Anna paid the supreme penalty of unlawful love. Vronsky joined the army not for military glory, but death in action. All his bonhomie, his joie de vivre was gone. His only reason to live was Anna. And, therefore, life was no longer worthwhile.

Levin and Kitty had a purpose in their life. They had robust idealism, and their life was happily spent in the company of the serfs and peasants. Levin had money, and he knew that money, spent for the good of humanity, could bring happiness. Kitty was not a social butterfly. She shared with her husband the responsibility of implementing the plans for the amelioration of the condition of the poor and oppressed peasants. Levin never claimed that his plans for work were infallible.
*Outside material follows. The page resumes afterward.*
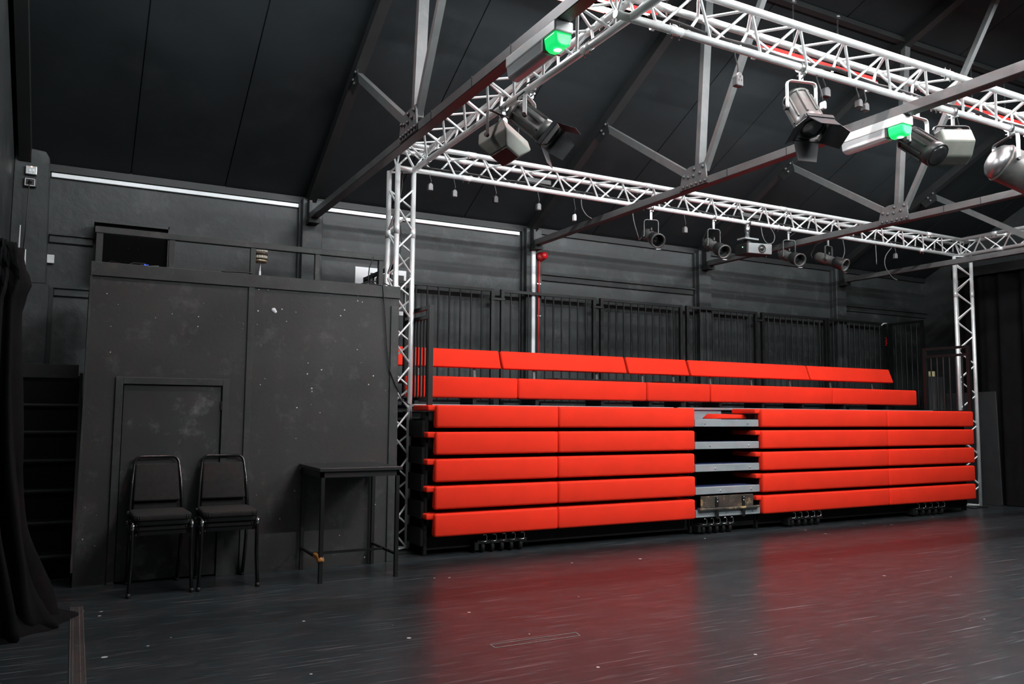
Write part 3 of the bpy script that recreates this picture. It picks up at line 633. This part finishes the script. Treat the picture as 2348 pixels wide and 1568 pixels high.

But he felt that life had its beauty and charm. “He was conscious that his partner in life made his life worthwhile.

10 All Time Best Quotes from Anna Karenina

  1. “If you look for perfection, you’ll never be content.”

  2. “All happy families are alike; each unhappy family is unhappy in its own way.”

  3. “I think… if it is true that there are as many minds as there are heads, then there are as many kinds of love as there are hearts.”

  4. “Respect was invented to cover the empty place where love should be.”

  5. “All the variety, all the charm, all the beauty of life is made up of light and shadow.”

  6. “it’s much better to do good in a way that no one knows anything about it.”

  7. “But the law of loving others could not be discovered by reason, because it is unreasonable.”

  8. “I’ve always loved you, and when you love someone, you love the whole person, just as he or she is, and not as you would like them to be.”

  9. “It’s hard to love a woman and do anything.”

  10. “He stepped down, trying not to look long at her, as if she were the sun, yet he saw her, like the sun, even without looking.”